WHAT THIS TASK INVOLVES: Provide the data again in its entirety, exactly as given.

---+---

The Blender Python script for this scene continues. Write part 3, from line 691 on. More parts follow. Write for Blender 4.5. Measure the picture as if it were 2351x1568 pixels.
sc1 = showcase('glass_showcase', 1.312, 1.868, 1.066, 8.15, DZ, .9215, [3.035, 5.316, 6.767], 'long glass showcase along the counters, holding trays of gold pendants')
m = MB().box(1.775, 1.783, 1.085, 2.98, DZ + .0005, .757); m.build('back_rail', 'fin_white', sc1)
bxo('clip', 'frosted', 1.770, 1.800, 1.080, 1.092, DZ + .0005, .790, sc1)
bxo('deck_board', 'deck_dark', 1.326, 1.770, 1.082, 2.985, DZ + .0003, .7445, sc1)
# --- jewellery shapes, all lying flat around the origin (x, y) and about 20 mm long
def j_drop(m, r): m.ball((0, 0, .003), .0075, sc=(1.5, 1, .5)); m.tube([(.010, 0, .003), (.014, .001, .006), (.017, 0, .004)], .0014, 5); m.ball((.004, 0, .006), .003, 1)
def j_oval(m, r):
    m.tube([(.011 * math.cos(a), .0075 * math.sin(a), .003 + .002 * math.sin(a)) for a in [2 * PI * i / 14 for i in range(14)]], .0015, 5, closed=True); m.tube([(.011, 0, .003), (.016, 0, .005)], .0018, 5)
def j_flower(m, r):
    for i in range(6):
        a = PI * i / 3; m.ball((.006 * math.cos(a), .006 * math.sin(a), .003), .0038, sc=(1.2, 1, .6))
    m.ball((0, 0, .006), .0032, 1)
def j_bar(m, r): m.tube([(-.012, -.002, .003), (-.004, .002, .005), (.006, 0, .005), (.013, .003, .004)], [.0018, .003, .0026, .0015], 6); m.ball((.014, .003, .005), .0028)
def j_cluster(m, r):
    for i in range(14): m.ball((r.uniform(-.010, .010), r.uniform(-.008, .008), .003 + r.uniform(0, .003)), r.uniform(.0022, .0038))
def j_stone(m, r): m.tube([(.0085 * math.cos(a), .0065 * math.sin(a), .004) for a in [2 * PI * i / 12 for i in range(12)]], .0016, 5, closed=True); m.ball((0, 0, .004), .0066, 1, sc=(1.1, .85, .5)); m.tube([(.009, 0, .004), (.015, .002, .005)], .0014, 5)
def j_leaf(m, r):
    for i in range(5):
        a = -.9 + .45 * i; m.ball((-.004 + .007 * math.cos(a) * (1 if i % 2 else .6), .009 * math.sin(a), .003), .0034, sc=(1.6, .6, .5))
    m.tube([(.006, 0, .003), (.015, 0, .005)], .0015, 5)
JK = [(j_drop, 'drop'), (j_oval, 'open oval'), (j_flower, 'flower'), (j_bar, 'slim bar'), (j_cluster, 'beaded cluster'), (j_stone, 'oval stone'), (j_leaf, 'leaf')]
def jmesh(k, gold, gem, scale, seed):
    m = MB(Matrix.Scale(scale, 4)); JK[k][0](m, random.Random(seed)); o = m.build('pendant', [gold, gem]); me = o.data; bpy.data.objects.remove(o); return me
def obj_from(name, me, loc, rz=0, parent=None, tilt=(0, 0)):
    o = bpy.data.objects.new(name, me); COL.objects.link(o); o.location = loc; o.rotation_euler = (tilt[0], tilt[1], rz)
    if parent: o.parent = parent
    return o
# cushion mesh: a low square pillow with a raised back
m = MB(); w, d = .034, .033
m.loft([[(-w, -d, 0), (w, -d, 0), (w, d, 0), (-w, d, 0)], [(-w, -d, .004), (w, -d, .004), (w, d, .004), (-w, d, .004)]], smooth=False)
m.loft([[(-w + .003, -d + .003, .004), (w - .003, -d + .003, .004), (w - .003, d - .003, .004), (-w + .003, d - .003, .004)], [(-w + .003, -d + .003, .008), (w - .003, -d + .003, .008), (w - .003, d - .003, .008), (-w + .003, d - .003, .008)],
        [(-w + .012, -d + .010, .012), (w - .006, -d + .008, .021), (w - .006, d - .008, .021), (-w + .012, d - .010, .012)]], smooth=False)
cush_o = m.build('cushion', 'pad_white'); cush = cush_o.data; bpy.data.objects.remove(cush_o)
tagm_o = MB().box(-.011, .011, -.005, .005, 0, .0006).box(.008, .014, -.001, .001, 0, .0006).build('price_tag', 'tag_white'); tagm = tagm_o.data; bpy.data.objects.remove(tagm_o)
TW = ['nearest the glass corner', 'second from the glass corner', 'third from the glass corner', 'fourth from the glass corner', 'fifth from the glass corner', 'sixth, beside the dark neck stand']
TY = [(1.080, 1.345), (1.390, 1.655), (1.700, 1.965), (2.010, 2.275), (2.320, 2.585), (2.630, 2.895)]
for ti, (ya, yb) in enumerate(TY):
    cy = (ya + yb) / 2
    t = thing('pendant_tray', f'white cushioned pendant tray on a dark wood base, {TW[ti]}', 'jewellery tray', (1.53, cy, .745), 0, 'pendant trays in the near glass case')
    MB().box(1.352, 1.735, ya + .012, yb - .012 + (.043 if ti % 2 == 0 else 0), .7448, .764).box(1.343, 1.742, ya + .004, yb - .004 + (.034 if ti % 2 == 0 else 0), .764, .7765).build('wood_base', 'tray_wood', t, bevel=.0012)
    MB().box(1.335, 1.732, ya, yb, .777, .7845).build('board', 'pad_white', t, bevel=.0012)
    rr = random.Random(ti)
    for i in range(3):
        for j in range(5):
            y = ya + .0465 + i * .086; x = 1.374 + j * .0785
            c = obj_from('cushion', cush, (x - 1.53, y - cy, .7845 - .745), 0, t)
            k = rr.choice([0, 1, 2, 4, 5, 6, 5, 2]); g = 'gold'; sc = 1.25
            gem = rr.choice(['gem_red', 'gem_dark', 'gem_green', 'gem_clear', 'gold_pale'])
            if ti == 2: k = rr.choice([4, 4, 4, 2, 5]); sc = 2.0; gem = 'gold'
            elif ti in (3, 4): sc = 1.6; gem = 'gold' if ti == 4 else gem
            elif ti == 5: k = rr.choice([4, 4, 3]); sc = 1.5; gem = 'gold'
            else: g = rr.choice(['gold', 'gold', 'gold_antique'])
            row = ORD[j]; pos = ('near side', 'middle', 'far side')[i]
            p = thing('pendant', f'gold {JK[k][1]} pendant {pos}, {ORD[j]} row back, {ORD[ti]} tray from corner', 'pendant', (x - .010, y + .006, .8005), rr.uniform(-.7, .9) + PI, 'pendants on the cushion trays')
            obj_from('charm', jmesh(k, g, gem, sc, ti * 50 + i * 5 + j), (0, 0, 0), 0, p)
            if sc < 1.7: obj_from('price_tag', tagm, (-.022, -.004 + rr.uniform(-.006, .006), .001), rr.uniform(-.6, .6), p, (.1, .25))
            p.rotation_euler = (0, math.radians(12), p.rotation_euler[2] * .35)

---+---

FINAL RESULT:
The Blender Python script for this scene continues. Write part 3, from line 691 on. More parts follow. Write for Blender 4.5. Measure the picture as if it were 2351x1568 pixels.
sc1 = showcase('glass_showcase', 1.312, 1.868, 1.066, 8.15, DZ, .9215, [3.035, 5.316, 6.767], 'long glass showcase along the counters, holding trays of gold pendants')
m = MB().box(1.775, 1.783, 1.085, 2.98, DZ + .0005, .757); m.build('back_rail', 'fin_white', sc1)
bxo('clip', 'frosted', 1.770, 1.800, 1.080, 1.092, DZ + .0005, .790, sc1)
bxo('deck_board', 'deck_dark', 1.326, 1.770, 1.082, 2.985, DZ + .0003, .7445, sc1)
# --- jewellery shapes, all lying flat around the origin (x, y) and about 20 mm long
def j_drop(m, r): m.ball((0, 0, .003), .0075, sc=(1.5, 1, .5)); m.tube([(.010, 0, .003), (.014, .001, .006), (.017, 0, .004)], .0014, 5); m.ball((.004, 0, .006), .003, 1)
def j_oval(m, r):
    m.tube([(.011 * math.cos(a), .0075 * math.sin(a), .003 + .002 * math.sin(a)) for a in [2 * PI * i / 14 for i in range(14)]], .0015, 5, closed=True); m.tube([(.011, 0, .003), (.016, 0, .005)], .0018, 5)
def j_flower(m, r):
    for i in range(6):
        a = PI * i / 3; m.ball((.006 * math.cos(a), .006 * math.sin(a), .003), .0038, sc=(1.2, 1, .6))
    m.ball((0, 0, .006), .0032, 1)
def j_bar(m, r): m.tube([(-.012, -.002, .003), (-.004, .002, .005), (.006, 0, .005), (.013, .003, .004)], [.0018, .003, .0026, .0015], 6); m.ball((.014, .003, .005), .0028)
def j_cluster(m, r):
    for i in range(14): m.ball((r.uniform(-.010, .010), r.uniform(-.008, .008), .003 + r.uniform(0, .003)), r.uniform(.0022, .0038))
def j_stone(m, r): m.tube([(.0085 * math.cos(a), .0065 * math.sin(a), .004) for a in [2 * PI * i / 12 for i in range(12)]], .0016, 5, closed=True); m.ball((0, 0, .004), .0066, 1, sc=(1.1, .85, .5)); m.tube([(.009, 0, .004), (.015, .002, .005)], .0014, 5)
def j_leaf(m, r):
    for i in range(5):
        a = -.9 + .45 * i; m.ball((-.004 + .007 * math.cos(a) * (1 if i % 2 else .6), .009 * math.sin(a), .003), .0034, sc=(1.6, .6, .5))
    m.tube([(.006, 0, .003), (.015, 0, .005)], .0015, 5)
JK = [(j_drop, 'drop'), (j_oval, 'open oval'), (j_flower, 'flower'), (j_bar, 'slim bar'), (j_cluster, 'beaded cluster'), (j_stone, 'oval stone'), (j_leaf, 'leaf')]
def jmesh(k, gold, gem, scale, seed):
    m = MB(Matrix.Scale(scale, 4)); JK[k][0](m, random.Random(seed)); o = m.build('pendant', [gold, gem]); me = o.data; bpy.data.objects.remove(o); return me
def obj_from(name, me, loc, rz=0, parent=None, tilt=(0, 0)):
    o = bpy.data.objects.new(name, me); COL.objects.link(o); o.location = loc; o.rotation_euler = (tilt[0], tilt[1], rz)
    if parent: o.parent = parent
    return o
# cushion mesh: a low square pillow with a raised back
m = MB(); w, d = .034, .033
m.loft([[(-w, -d, 0), (w, -d, 0), (w, d, 0), (-w, d, 0)], [(-w, -d, .004), (w, -d, .004), (w, d, .004), (-w, d, .004)]], smooth=False)
m.loft([[(-w + .003, -d + .003, .004), (w - .003, -d + .003, .004), (w - .003, d - .003, .004), (-w + .003, d - .003, .004)], [(-w + .003, -d + .003, .008), (w - .003, -d + .003, .008), (w - .003, d - .003, .008), (-w + .003, d - .003, .008)],
        [(-w + .012, -d + .010, .012), (w - .006, -d + .008, .021), (w - .006, d - .008, .021), (-w + .012, d - .010, .012)]], smooth=False)
cush_o = m.build('cushion', 'pad_white'); cush = cush_o.data; bpy.data.objects.remove(cush_o)
tagm_o = MB().box(-.011, .011, -.005, .005, 0, .0006).box(.008, .014, -.001, .001, 0, .0006).build('price_tag', 'tag_white'); tagm = tagm_o.data; bpy.data.objects.remove(tagm_o)
TW = ['nearest the glass corner', 'second from the glass corner', 'third from the glass corner', 'fourth from the glass corner', 'fifth from the glass corner', 'sixth, beside the dark neck stand']
TY = [(1.080, 1.345), (1.390, 1.655), (1.700, 1.965), (2.010, 2.275), (2.320, 2.585), (2.630, 2.895)]
for ti, (ya, yb) in enumerate(TY):
    cy = (ya + yb) / 2
    t = thing('pendant_tray', f'white cushioned pendant tray on a dark wood base, {TW[ti]}', 'jewellery tray', (1.53, cy, .745), 0, 'pendant trays in the near glass case')
    MB().box(1.352, 1.735, ya + .012, yb - .012 + (.043 if ti % 2 == 0 else 0), .7448, .764).box(1.343, 1.742, ya + .004, yb - .004 + (.034 if ti % 2 == 0 else 0), .764, .7765).build('wood_base', 'tray_wood', t, bevel=.0012)
    MB().box(1.335, 1.732, ya, yb, .777, .7845).build('board', 'pad_white', t, bevel=.0012)
    rr = random.Random(ti)
    for i in range(3):
        for j in range(5):
            y = ya + .0465 + i * .086; x = 1.374 + j * .0785
            c = obj_from('cushion', cush, (x - 1.53, y - cy, .7845 - .745), 0, t)
            k = rr.choice([0, 1, 2, 4, 5, 6, 5, 2]); g = 'gold'; sc = 1.25
            gem = rr.choice(['gem_red', 'gem_dark', 'gem_green', 'gem_clear', 'gold_pale'])
            if ti == 2: k = rr.choice([4, 4, 4, 2, 5]); sc = 2.0; gem = 'gold'
            elif ti in (3, 4): sc = 1.6; gem = 'gold' if ti == 4 else gem
            elif ti == 5: k = rr.choice([4, 4, 3]); sc = 1.5; gem = 'gold'
            else: g = rr.choice(['gold', 'gold', 'gold_antique'])
            row = ORD[j]; pos = ('near side', 'middle', 'far side')[i]
            p = thing('pendant', f'gold {JK[k][1]} pendant {pos}, {ORD[j]} row back, {ORD[ti]} tray from corner', 'pendant', (x - .010, y + .006, .8005), rr.uniform(-.7, .9) + PI, 'pendants on the cushion trays')
            obj_from('charm', jmesh(k, g, gem, sc, ti * 50 + i * 5 + j), (0, 0, 0), 0, p)
            if sc < 1.7: obj_from('price_tag', tagm, (-.022, -.004 + rr.uniform(-.006, .006), .001), rr.uniform(-.6, .6), p, (.1, .25))
            p.rotation_euler = (0, math.radians(12), p.rotation_euler[2] * .35)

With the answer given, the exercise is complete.